Y mientras las marcas tradicionales siguieron sin ser capaces de igualar los gastos de I+D de Tesla y hundiéndose en su competitividad, surgieron las marcas chinas, que llevadas por una brillante estrategia país, se convirtieron en las más competitivas, en el auténtico escaparate del progreso tecnológico. Ahora en España tienes vehículos eléctricos chinos de precio bajo (diez o doce mil euros), con autonomía suficiente para viajar cómodamente, y con menos gastos que un mechero. Pero los pobres ignorantes siguen repitiendo sus argumentos trasnochados, como si fueran algún tipo de mantra, el que repiten para olvidar las veces que se han equivocado.
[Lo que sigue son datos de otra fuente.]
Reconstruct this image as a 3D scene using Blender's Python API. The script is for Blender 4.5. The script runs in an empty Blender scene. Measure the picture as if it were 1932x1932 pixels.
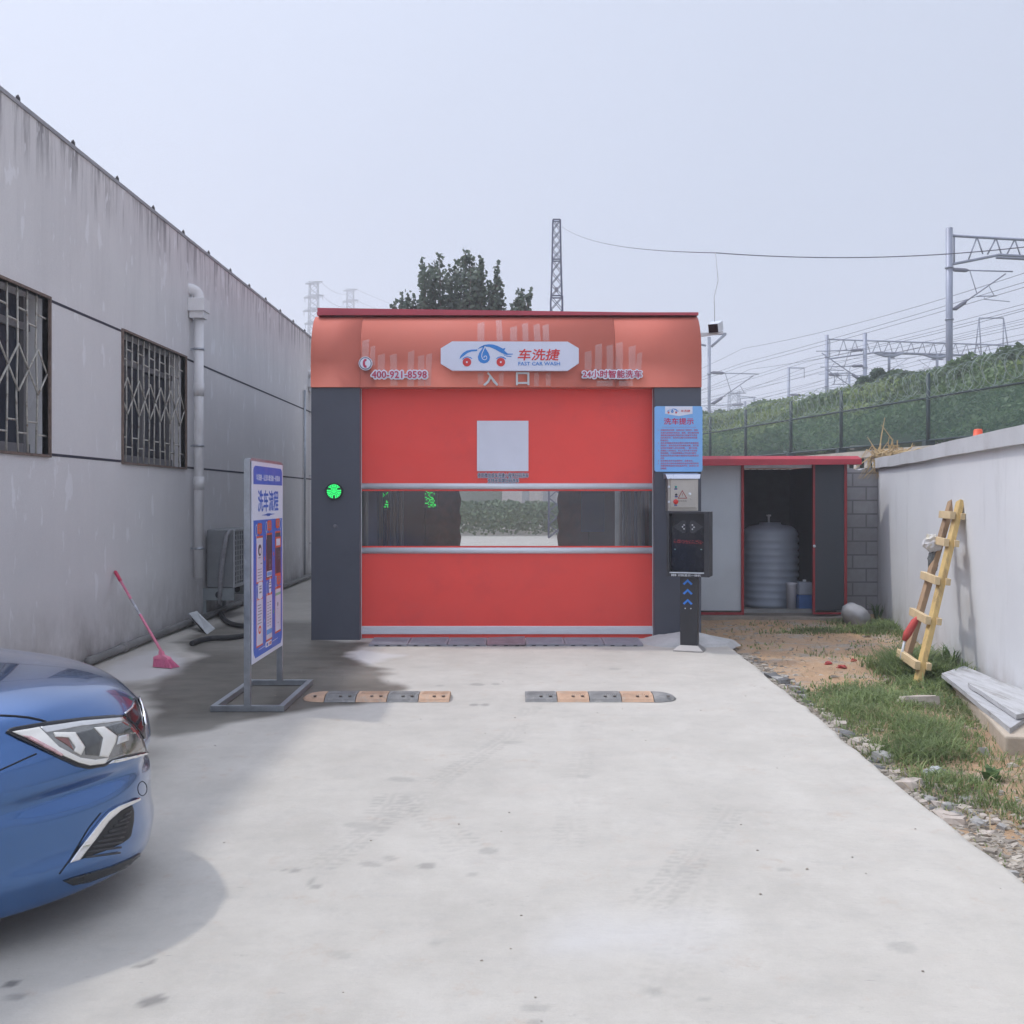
import bpy, bmesh, math, random
import numpy as np
from mathutils import Vector, Matrix
from mathutils.bvhtree import BVHTree
from mathutils.geometry import tessellate_polygon

random.seed(11); rng = np.random.default_rng(11)
S = bpy.context.scene
COL = S.collection
F, CU, HV, EYE = 1932.0, 966.0, 940.0, 1.55        # focal length, centre, horizon row and eye height of the photograph

# ------------------------------------------------------------------ camera, sky, sun, exposure
cam_d = bpy.data.cameras.new('camera'); cam = bpy.data.objects.new('camera', cam_d); COL.objects.link(cam)
cam.location = (0, 0, EYE); cam.rotation_euler = (math.radians(90), 0, 0)
cam_d.sensor_width = 36; cam_d.lens = 36.0; cam_d.shift_y = -26.0 / 1932
cam_d.clip_start = 0.05; cam_d.clip_end = 5000
S.camera = cam
SUN_DIR = Vector((-0.54, 0.20, 1.0)).normalized()
sun_d = bpy.data.lights.new('sun', 'SUN'); sun_d.energy = 1.75; sun_d.angle = math.radians(2.4); sun_d.color = (1.0, 0.95, 0.88)
sun = bpy.data.objects.new('sun', sun_d); COL.objects.link(sun)
sun.rotation_euler = SUN_DIR.to_track_quat('Z', 'Y').to_euler(); sun.location = (-5, 2, 30)
W = bpy.data.worlds.new('World'); S.world = W; W.use_nodes = True
wn, wl = W.node_tree.nodes, W.node_tree.links
bg = wn['Background']
sky = wn.new('ShaderNodeTexSky'); sky.sky_type = 'NISHITA'; sky.sun_disc = False
sky.sun_elevation = math.asin(SUN_DIR.z); sky.sun_rotation = math.atan2(SUN_DIR.x, SUN_DIR.y)
sky.air_density = 1.0; sky.dust_density = 6.0; sky.ozone_density = 1.0
# thick summer haze: a pale veil over the whole sky, palest on the sun's side
tc = wn.new('ShaderNodeTexCoord'); dot = wn.new('ShaderNodeVectorMath'); dot.operation = 'DOT_PRODUCT'
dot.inputs[1].default_value = SUN_DIR
wl.new(tc.outputs['Generated'], dot.inputs[0])
mr = wn.new('ShaderNodeMapRange'); mr.inputs[1].default_value = -1; mr.inputs[2].default_value = 1
wl.new(dot.outputs['Value'], mr.inputs[0])
crv = wn.new('ShaderNodeFloatCurve'); cpts = crv.mapping.curves[0].points
CURVE = [(-1, 5.8), (-.2, 6.2), (.2, 6.9), (.5, 7.6), (.72, 8.8), (.84, 17), (1, 38)]      # haze glows round the veiled sun
cpts[0].location = (0, CURVE[0][1] / 40); cpts[1].location = (1, CURVE[-1][1] / 40)
for d_, v_ in CURVE[1:-1]: cpts.new((d_ + 1) / 2, v_ / 40)
for p_ in cpts: p_.handle_type = 'VECTOR'
crv.mapping.update()
wl.new(mr.outputs[0], crv.inputs['Value'])
ramp = wn.new('ShaderNodeVectorMath'); ramp.operation = 'MULTIPLY'; ramp.inputs[0].default_value = (0.905 * 40, 0.995 * 40, 1.205 * 40)
wl.new(crv.outputs[0], ramp.inputs[1])
# extra brightness added to the unseen sky behind the camera, to lift shaded fronts
sepd = wn.new('ShaderNodeSeparateXYZ'); wl.new(tc.outputs['Generated'], sepd.inputs[0])
bk_ = wn.new('ShaderNodeMapRange'); bk_.interpolation_type = 'SMOOTHSTEP'; bk_.inputs[1].default_value = .25; bk_.inputs[2].default_value = -.7; bk_.inputs[3].default_value = 1; bk_.inputs[4].default_value = 1.55
wl.new(sepd.outputs['Y'], bk_.inputs[0])
rm2 = wn.new('ShaderNodeVectorMath'); rm2.operation = 'SCALE'; wl.new(ramp.outputs[0], rm2.inputs[0]); wl.new(bk_.outputs[0], rm2.inputs['Scale']); ramp = rm2
cn = wn.new('ShaderNodeTexNoise'); cn.inputs['Scale'].default_value = 1.6; cn.inputs['Detail'].default_value = 3
wl.new(tc.outputs['Generated'], cn.inputs['Vector'])
cm = wn.new('ShaderNodeMapRange'); cm.inputs[3].default_value = 0.94; cm.inputs[4].default_value = 1.06
wl.new(cn.outputs['Fac'], cm.inputs[0])
veil = wn.new('ShaderNodeMixRGB'); veil.blend_type = 'MULTIPLY'; veil.inputs[0].default_value = 1
wl.new(ramp.outputs[0], veil.inputs[1]); wl.new(cm.outputs[0], veil.inputs[2])
mx = wn.new('ShaderNodeMixRGB'); mx.inputs[0].default_value = 0.86
wl.new(sky.outputs[0], mx.inputs[1]); wl.new(veil.outputs[0], mx.inputs[2]); wl.new(mx.outputs[0], bg.inputs[0])
bg.inputs[1].default_value = 0.1
S.view_settings.view_transform = 'Standard'; S.view_settings.look = 'None'
S.view_settings.exposure = 0.0; S.view_settings.gamma = 1.0; S.view_settings.use_curve_mapping = False
S.cycles.volume_bounces = 1; S.cycles.max_bounces = 10; S.cycles.transparent_max_bounces = 24
S.cycles.use_denoising = True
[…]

La solución a la emergencia climática tiene más que ver con el transporte colectivo de calidad y con el transporte como servicio en lugar de como productor
No, la solución a la emergencia climática no es que todos nos compremos un eléctrico. La solución tiene más que ver con el transporte colectivo de calidad y con el transporte como servicio en lugar de como producto, gracias a unos vehículos autónomos que ya están presentes en medio mundo (varias ciudades estadounidenses, muchas ciudades chinas, Singapur y los Emiratos Árabes).
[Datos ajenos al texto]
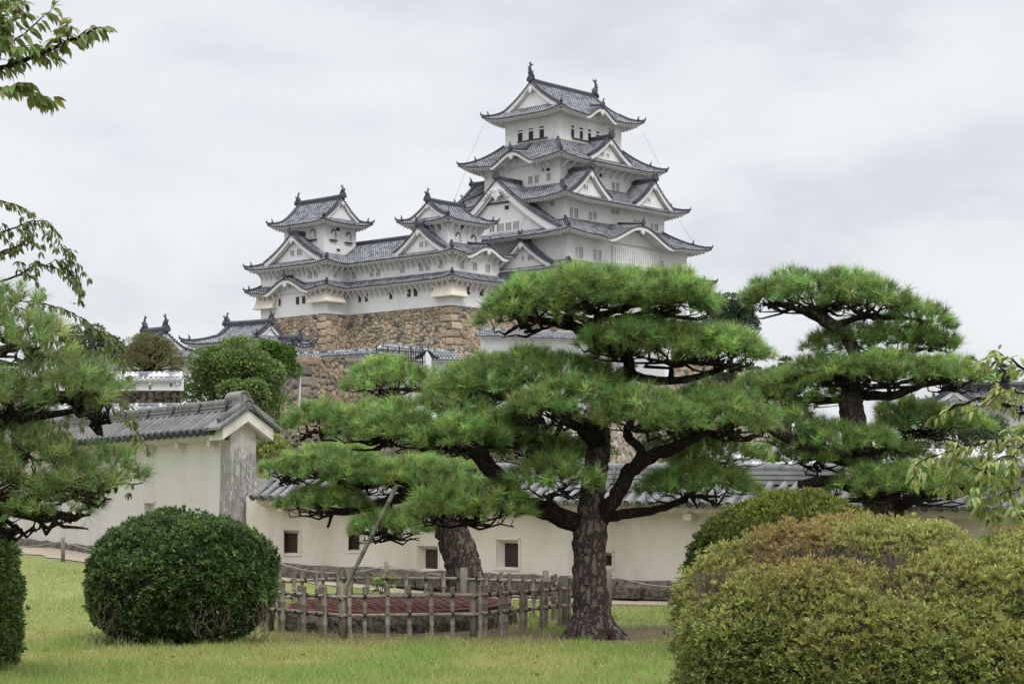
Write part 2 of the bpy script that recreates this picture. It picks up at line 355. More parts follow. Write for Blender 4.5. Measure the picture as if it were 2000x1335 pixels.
def skirt(fr, root, ca, cb, ha, hb, ov, run, z0, rise, up=.6, span=5.0, kara=None, brackets=0, faces='LRBE', sp=.36, wallov=None, hips='0123', pitch=.6, tilemat='tile'):
    """hipped roof ring with concave slopes, upturned corners and optional curved (karahafu) eaves"""
    kara = kara or {}; HA, HB = ha + ov, hb + ov; wallov = wallov or ov
    T = MB(); E = MB(); K = MB()
    def geo(face):
        n, t = FACES[face]; Lo, dist = (HA, HB) if face in 'LB' else (HB, HA)
        def zf(x, d):
            q = d / run; u = up * .8 * max(0.0, 1 - (Lo - abs(x)) / span) ** 2 * (1 - q)
            z = z0 + u + rise * (pitch * q + (1 - pitch) * q * q)
            if face in kara:
                x0, hw, h = kara[face]; r = abs(x - x0) / hw
                if r < 1.25:
                    bell = h * (.5 + .5 * math.cos(math.pi * min(1, r))) - .10 * h * math.exp(-((r - 1) / .18) ** 2)
                    z = max(z, z0 + bell + .10 * d) if r < .9 else max(z - .10 * h * math.exp(-((r - 1) / .18) ** 2) * (1 - q), z0 + bell + .1 * d)
            return z
        def pt(x, d, dz=0.0): return fr.p(ca + n[0] * (dist - d) + t[0] * x, cb + n[1] * (dist - d) + t[1] * x, zf(x, d) + dz)
        return Lo, zf, pt
    for face in faces:
        Lo, zf, pt = geo(face); n, t = FACES[face]; Nn = fr.d(*n); Tt = fr.d(*t)
        nx = max(8, int(2 * Lo / .5)); nd = 6; xi = [-1 + 2 * k / nx for k in range(nx + 1)]; ds = [run * k / nd for k in range(nd + 1)]
        T.grid([[pt(x * (Lo - d), d) for x in xi] for d in ds], 2, True, [[(x * Lo, d + .17) for x in xi] for d in ds])
        E.grid([[pt(x * Lo, 0) for x in xi], [pt(x * Lo, 0, -.13) for x in xi], [pt(x * (Lo - .14), .14, -.15) for x in xi]], 1, False)
        def fh(x):
            if face in kara:
                x0, hw, h = kara[face]
                return .15 + .30 * max(0, min(1, (1.02 - abs(x - x0) / hw) / .1)) if abs(x - x0) < hw * 1.05 else .15
            return .15
        def dzf(x): return zf(x * Lo, 0)
        def low(x, d, dz):
            q = pt(x * (Lo - d), d); return Vector((q.x, q.y, zf(x * Lo, 0) + dz))
        E.grid([[low(x, .12, -.12) for x in xi], [low(x, .12, -.12 - fh(x * Lo)) for x in xi], [low(x, .30, -.12 - fh(x * Lo)) for x in xi], [low(x, .32, -.20) for x in xi], [low(x, wallov + .1, -.20 + .12 * wallov) for x in xi]], 0, False)
        x = -Lo + .45
        while x < Lo - .4:            # rafter tails
            z = zf(x, 0) - .47 ; d1 = min(wallov, Lo - abs(x))
            if d1 > .5:
                q0 = pt(x, .34); q0.z = z; q1 = pt(x, d1); q1.z = z + .12 * d1
                E.box(q0 - Tt * .11, q1 - q0, Tt * .22, UZ * .26, 0)
            x += .56
        if brackets:
            x = -Lo + wallov + .25
            while x < Lo - wallov - .1:
                z = zf(x, 0) - .46; a = pt(x, wallov - .03); a.z = z - .95; b = pt(x, wallov * .42); b.z = z
                E.box(a - Tt * .09, b - a, Tt * .18, UZ * .2, 0)
                x += brackets
        nr = int((2 * Lo - .3) / sp)
        for k in range(nr + 1):
            x = -Lo + .15 + (2 * Lo - .3) * k / nr; dm = min(run, Lo - abs(x) - .02)
            if dm < .2: continue
            m = max(2, int(dm / .8) + 1); r0 = r1 = None
            rows, uvs = [], []
            for j in range(m + 1):
                d = dm * j / m - (.04 if j == 0 else 0); q = pt(x, d)
                rows.append([q - Tt * .105, q - Tt * .06 + UZ * .11, q + Tt * .06 + UZ * .11, q + Tt * .105]); uvs.append([(x, d)] * 4)
            T.grid(rows, 0, True, uvs)
            q = pt(x, -.06); c = q - UZ * .0
            T.poly([c + Tt * (.125 * math.cos(a)) + UZ * (.125 * math.sin(a)) for a in [math.pi * 2 * i / 7 for i in range(7)]], 1)
        if face in kara:
            x0, hw, h = kara[face]; q = pt(x0, .12); q.z = zf(x0, 0) - .62
            gegyo(E, q + Nn * .05, Nn, .45 + .12 * h, 0)
            rp = [pt(x0, d, .1) for d in [-.05 + run * .9 * k / 6 for k in range(7)]]
            ridge_tile(K, rp, .32, .34); oni(K, rp[0] + UZ * .35, Nn, .5)
            q0 = pt(x0 - hw * .75, wallov * .9); q1 = pt(x0 + hw * .75, wallov * .9)
            for sgn in (1,):
                zc = z0 + .05
                E.poly([Vector((q0.x, q0.y, zc - .3)), Vector((q1.x, q1.y, zc - .3))] + [Vector((*(pt(x0 + hw * r, wallov * .9)).xy, zf(x0 + hw * r, 0) - .3)) for r in (.75, .5, .25, 0, -.25, -.5, -.75)], 0)
    hip_parts = []
    for key in hips:
        fc = {'0': ('R', -1), '1': ('R', 1), '2': ('L', -1), '3': ('B', 1)}[key]
        Lo, zf, pt = geo(fc[0]); sg = fc[1]
        ds = [-.08 + (run + .08) * k / 8 for k in range(9)]
        pts = [pt(sg * (Lo - d), d, .08 + (.06 if k == 0 else 0)) for k, d in enumerate(ds)]
        hp = MB(); hip_parts.append(hp); ridge_tile(hp, pts, .30, .26)
        o = pts[0] - pts[2]; o.z = 0; on = o.normalized()
        hp.tube([pts[0] + UZ * .1, pts[0] + on * .10 + UZ * .28, pts[0] + on * .14 + UZ * .52], [.15, .11, .05], 6)
        oni(hp, pts[2 if run < 3 else 3] + UZ * .3, on, .34)
    ro = T.build('roof', [M[tilemat], M['tiledark'], M['pan']], root)
    E.build('eaves', [M['trim'], M['tiledark']], ro)
    for hp in hip_parts: hp.build('hip_ridge', [M['tiledark']], ro)
    if len(K.v): K.build('ridge', [M['tiledark']], ro)
    return ro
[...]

Pero mientras esa situación futura en la que la mayoría de automóviles formarán parte de flotas que estarán en uso todo el tiempo transportando a personas en vehículos adaptados a sus necesidades (quiero trabajar, quiero dormir, quiero ir solo o no me importa ir con otros, etc.), no estaría de más que nos planteásemos que seguir echando humo es no solo tremendamente nocivo para nosotros y para el planeta, sino que además, es absurdamente caro, un verdadero sinsentido económico. Con el mundo, incluida China, habiendo alcanzado ya su máximo de emisiones y ya en camino descendente, los países que se empeñen en no acompañar serán cada vez más penalizados.
Y que ahora, con un Donald Trump en la Casa Blanca empeñado en incrementar la producción de petróleo en su país, lo que viene es la desestabilización de la industria petrolera, con todo lo que ello conlleva. Ante el “America first”, Arabia Saudi romperá la baraja, y será un “sálvese quien pueda” mientras las ventas de eléctricos siguen creciendo y la industria se ahoga. Simplemente, obsolescencia. La tecnología que movía el mundo, los combustibles fósiles, relegada a usos cada vez más marginales, y los que se empeñen en seguir conduciendo chatarra humeante y maloliente, en situación cada vez más insostenible.
Es la dura tragedia de los argumentos desactualizados. Para evitarla, solo hay que informarse y dejar de pensar que todos los que vienen en sentido contrario están locos y yo soy el único que tiene razón. Pero claro, ¿para qué se iban a informar aquellos que estaban seguros de que lo sabían todo? En el pecado, simplemente, tienen la penitencia.